When you receive mail locally, the operating system places incoming mail for you in a file that we call your inbox. When you start up Rmail, it runs a C program called movemail to copy the new messages from your inbox into your primary Rmail file, which also contains other messages saved from previous Rmail sessions. It is in this file that you actually read the mail with Rmail. This operation is called getting new mail. You can get new mail at any time in Rmail by typing g.

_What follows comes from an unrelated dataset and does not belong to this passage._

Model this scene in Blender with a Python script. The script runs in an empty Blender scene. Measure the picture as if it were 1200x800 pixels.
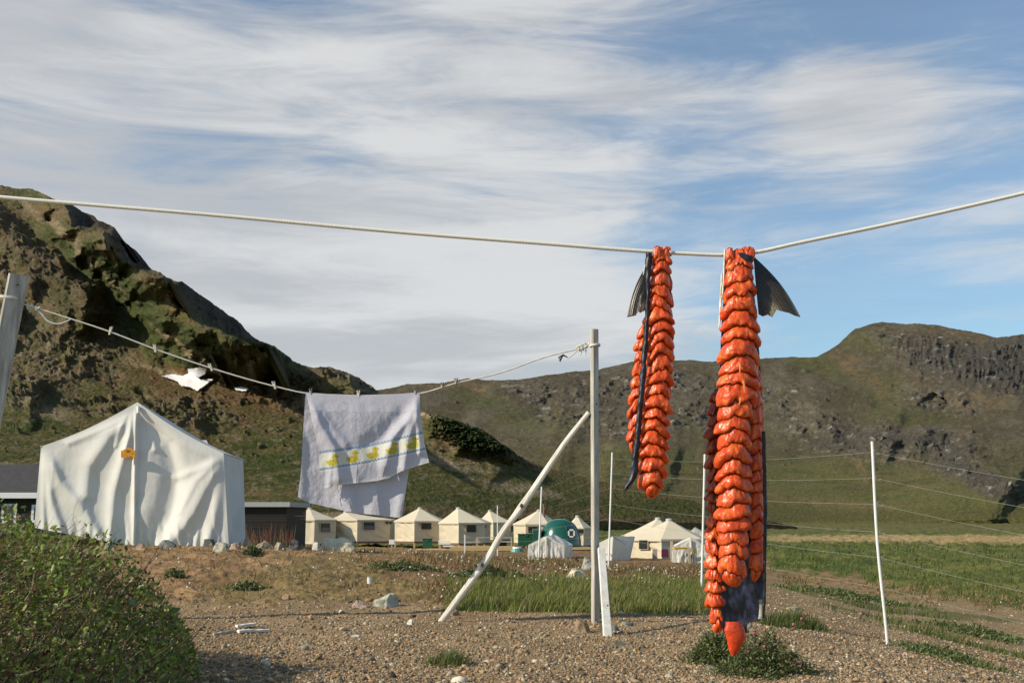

The variable rmail-primary-inbox-list contains a list of the files that are inboxes for your primary Rmail file. If you don’t set this variable explicitly, Rmail uses the MAIL environment variable, or, as a last resort, a default inbox based on rmail-spool-directory. The default inbox file depends on your operating system; often it is /var/mail/username, /var/spool/mail/username, or /usr/spool/mail/username.

You can specify the inbox file(s) for any Rmail file for the current session with the command set-rmail-inbox-list; see Multiple Rmail Files.

There are two reasons for having separate Rmail files and inboxes.

  1. The inbox file format varies between operating systems and according to the other mail software in use. Only one part of Rmail needs to know about the alternatives, and it need only understand how to convert all of them to Rmail’s own format.

  2. It is very cumbersome to access an inbox file without danger of losing mail, because it is necessary to interlock with mail delivery. Moreover, different operating systems use different interlocking techniques. The strategy of moving mail out of the inbox once and for all into a separate Rmail file avoids the need for interlocking in all the rest of Rmail, since only Rmail operates on the Rmail file.

Rmail uses the standard ‘ mbox’ format, introduced by Unix and GNU systems for inbox files, as its internal format of Rmail files. (In fact, there are a few slightly different mbox formats. The differences are not very important, but you can set the variable rmail-mbox-format to tell Rmail which form your system uses. See that variable’s documentation for more details.)

When getting new mail, Rmail first copies the new mail from the inbox file to the Rmail file; then it saves the Rmail file; then it clears out the inbox file. This way, a system crash may cause duplication of mail between the inbox and the Rmail file, but cannot lose mail. If rmail-preserve-inbox is non- nil, then Rmail does not clear out the inbox file when it gets new mail. You may wish to set this, for example, on a portable computer you use to check your mail via POP while traveling, so that your mail will remain on the server and you can save it later on your main desktop workstation.

In some cases, Rmail copies the new mail from the inbox file indirectly. First it runs the movemail program to move the mail from the inbox to an intermediate file called .newmail-inboxname, in the same directory as the Rmail file. Then Rmail merges the new mail from that file, saves the Rmail file, and only then deletes the intermediate file. If there is a crash at the wrong time, this file continues to exist, and Rmail will use it again the next time it gets new mail from that inbox.

If Rmail is unable to convert the data in .newmail-inboxname into mbox format, it renames the file to RMAILOSE.n (n is an integer chosen to make the name unique) so that Rmail will not have trouble with the data again. You should look at the file, find whatever message confuses Rmail (probably one that includes the control-underscore character, octal code 037), and delete it. Then you can use 1 g to get new mail from the corrected file.